• _Records for the task_:

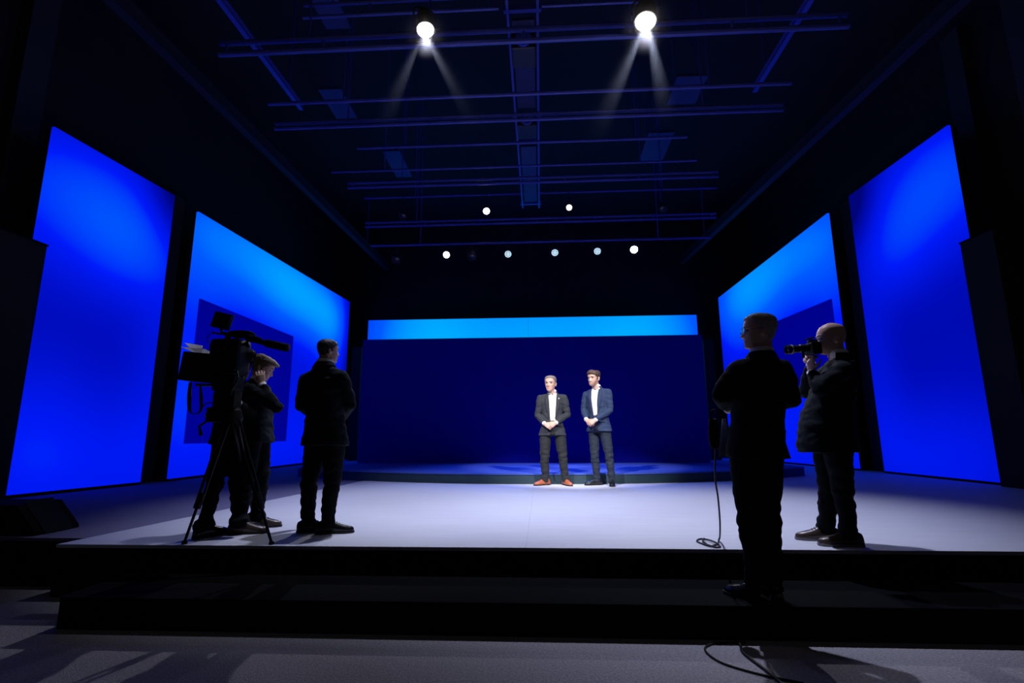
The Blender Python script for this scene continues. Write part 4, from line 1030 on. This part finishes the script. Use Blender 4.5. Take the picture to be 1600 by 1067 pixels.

...

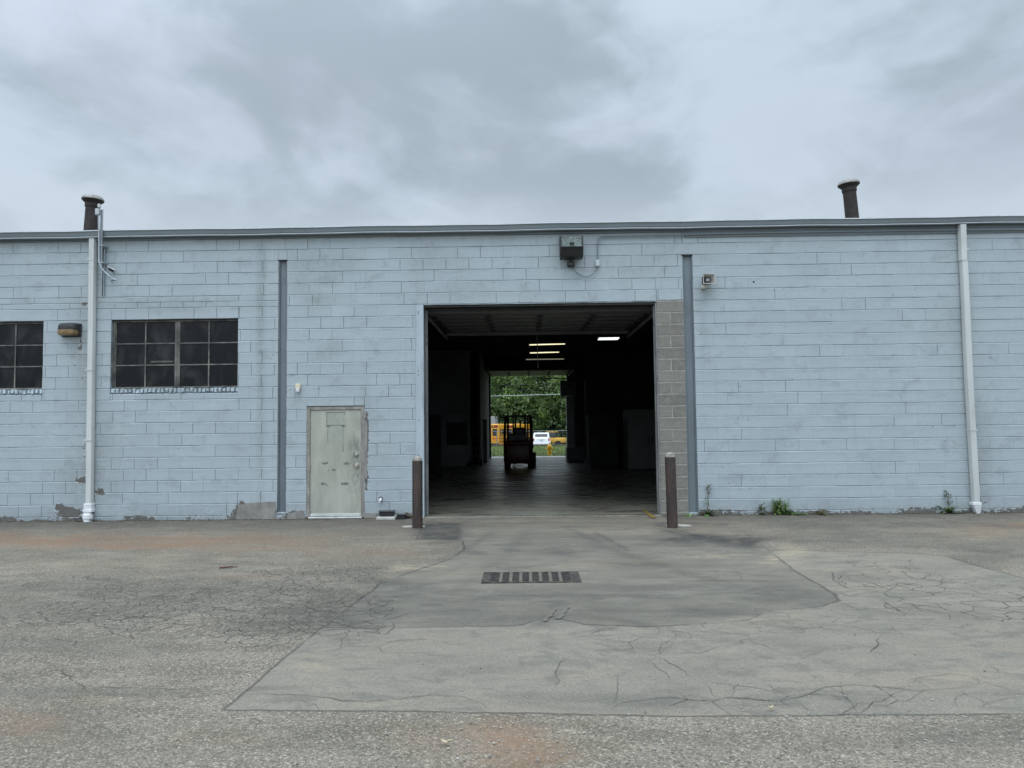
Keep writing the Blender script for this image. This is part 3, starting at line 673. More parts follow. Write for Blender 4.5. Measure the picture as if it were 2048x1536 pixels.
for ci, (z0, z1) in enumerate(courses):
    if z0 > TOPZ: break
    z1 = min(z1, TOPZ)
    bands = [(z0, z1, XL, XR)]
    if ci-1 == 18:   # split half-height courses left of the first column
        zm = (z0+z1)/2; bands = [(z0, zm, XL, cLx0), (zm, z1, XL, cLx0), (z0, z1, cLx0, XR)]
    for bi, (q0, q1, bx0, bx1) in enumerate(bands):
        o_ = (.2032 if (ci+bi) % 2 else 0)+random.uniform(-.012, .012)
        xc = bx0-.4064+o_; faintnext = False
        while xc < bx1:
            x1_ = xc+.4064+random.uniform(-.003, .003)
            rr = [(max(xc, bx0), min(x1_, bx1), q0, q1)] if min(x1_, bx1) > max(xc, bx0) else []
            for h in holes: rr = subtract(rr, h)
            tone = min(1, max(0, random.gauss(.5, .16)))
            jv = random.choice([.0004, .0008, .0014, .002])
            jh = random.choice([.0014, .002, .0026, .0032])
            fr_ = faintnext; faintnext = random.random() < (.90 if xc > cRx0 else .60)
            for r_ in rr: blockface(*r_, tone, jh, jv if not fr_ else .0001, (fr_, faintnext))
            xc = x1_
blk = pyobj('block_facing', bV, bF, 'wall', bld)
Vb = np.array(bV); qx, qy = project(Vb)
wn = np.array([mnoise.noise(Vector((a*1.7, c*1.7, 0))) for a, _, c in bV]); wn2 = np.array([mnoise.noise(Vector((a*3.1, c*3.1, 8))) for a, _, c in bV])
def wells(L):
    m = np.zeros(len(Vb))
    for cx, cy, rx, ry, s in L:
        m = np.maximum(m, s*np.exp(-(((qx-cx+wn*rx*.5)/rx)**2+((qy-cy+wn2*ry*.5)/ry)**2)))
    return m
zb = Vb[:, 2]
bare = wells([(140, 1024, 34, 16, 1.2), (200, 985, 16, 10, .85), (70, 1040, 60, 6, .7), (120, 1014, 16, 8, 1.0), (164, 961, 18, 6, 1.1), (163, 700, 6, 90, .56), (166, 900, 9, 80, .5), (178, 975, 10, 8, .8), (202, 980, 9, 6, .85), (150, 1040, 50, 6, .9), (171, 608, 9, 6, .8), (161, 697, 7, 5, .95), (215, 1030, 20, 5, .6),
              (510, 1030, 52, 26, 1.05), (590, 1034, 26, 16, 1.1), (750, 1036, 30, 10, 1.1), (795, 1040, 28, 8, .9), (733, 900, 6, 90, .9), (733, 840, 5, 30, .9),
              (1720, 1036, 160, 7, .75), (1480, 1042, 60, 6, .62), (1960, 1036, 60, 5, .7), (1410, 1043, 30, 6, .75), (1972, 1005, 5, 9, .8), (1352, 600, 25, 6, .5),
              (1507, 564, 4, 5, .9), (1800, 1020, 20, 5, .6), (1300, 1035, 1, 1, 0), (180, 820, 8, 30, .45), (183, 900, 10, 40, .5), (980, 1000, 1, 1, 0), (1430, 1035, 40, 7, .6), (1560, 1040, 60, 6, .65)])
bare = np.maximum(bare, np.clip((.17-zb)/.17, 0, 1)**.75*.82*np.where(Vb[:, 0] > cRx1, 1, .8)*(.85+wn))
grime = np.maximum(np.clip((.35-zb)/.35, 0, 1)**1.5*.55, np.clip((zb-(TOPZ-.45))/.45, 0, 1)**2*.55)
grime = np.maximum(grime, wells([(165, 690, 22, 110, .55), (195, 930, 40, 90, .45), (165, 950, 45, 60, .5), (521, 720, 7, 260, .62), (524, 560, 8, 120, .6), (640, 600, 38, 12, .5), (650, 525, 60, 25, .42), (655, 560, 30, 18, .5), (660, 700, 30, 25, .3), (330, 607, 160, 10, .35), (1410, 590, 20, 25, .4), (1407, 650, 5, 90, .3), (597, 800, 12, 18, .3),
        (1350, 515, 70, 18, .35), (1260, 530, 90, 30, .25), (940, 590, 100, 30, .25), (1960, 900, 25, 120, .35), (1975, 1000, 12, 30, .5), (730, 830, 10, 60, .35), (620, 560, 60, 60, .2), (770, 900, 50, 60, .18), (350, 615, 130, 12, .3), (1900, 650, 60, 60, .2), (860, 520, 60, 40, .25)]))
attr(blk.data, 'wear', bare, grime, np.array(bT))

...

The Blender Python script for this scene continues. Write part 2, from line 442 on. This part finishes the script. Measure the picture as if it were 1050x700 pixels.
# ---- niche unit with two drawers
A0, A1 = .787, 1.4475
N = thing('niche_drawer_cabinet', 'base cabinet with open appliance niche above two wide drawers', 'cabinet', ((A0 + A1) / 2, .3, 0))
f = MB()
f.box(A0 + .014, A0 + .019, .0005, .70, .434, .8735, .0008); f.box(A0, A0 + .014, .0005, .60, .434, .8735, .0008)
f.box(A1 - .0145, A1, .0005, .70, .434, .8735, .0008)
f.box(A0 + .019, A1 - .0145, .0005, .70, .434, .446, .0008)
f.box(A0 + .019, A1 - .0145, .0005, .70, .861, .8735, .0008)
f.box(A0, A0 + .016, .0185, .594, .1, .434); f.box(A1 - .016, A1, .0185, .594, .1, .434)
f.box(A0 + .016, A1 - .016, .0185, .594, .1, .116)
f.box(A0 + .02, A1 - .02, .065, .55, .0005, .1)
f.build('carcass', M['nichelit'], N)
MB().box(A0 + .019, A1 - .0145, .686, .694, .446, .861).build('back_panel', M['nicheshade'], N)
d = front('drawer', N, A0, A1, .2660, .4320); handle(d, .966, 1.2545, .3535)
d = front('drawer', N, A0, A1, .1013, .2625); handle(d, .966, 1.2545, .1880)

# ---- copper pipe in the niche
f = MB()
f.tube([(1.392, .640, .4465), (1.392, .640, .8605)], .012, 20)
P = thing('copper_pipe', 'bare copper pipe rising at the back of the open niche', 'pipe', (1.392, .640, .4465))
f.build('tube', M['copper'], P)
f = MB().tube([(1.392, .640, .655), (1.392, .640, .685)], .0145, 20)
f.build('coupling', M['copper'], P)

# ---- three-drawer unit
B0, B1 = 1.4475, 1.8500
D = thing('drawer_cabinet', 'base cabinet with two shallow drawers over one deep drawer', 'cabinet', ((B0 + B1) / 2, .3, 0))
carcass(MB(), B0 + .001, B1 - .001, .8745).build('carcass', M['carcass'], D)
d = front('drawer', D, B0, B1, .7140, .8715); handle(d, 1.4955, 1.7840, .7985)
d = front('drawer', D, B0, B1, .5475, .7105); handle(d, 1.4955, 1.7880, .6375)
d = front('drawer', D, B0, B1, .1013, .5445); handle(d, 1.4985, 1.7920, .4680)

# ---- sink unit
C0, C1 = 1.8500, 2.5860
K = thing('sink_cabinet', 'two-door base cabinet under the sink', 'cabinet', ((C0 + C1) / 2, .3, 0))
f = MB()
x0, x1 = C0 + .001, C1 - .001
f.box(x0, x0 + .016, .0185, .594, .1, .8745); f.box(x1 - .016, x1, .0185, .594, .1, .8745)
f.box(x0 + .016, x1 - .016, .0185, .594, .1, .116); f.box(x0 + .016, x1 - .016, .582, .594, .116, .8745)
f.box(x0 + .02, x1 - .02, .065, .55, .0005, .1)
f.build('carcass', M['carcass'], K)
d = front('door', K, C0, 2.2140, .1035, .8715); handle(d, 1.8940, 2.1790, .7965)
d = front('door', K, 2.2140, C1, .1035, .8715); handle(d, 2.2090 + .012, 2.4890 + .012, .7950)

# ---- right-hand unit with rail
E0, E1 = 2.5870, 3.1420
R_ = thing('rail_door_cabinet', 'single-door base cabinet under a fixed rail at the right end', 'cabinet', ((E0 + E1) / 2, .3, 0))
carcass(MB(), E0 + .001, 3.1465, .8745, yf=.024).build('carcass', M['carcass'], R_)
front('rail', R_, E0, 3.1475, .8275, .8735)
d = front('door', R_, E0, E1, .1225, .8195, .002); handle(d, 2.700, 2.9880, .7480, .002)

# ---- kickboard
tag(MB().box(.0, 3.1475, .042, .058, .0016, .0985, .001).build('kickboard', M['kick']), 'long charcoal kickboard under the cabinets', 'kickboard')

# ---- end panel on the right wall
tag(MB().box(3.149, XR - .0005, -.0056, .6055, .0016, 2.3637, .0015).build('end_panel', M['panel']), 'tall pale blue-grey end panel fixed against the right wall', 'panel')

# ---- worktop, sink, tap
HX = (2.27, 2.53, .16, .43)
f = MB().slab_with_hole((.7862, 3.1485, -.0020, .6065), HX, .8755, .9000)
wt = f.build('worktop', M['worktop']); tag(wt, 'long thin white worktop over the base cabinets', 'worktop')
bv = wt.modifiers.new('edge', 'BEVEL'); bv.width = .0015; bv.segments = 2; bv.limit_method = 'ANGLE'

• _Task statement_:
Copy out every line of the data that includes the word "script".

• _Exercise result_:
The Blender Python script for this scene continues. Write part 4, from line 1030 on. This part finishes the script. Use Blender 4.5. Take the picture to be 1600 by 1067 pixels.
Keep writing the Blender script for this image. This is part 3, starting at line 673. More parts follow. Write for Blender 4.5. Measure the picture as if it were 2048x1536 pixels.
The Blender Python script for this scene continues. Write part 2, from line 442 on. This part finishes the script. Measure the picture as if it were 1050x700 pixels.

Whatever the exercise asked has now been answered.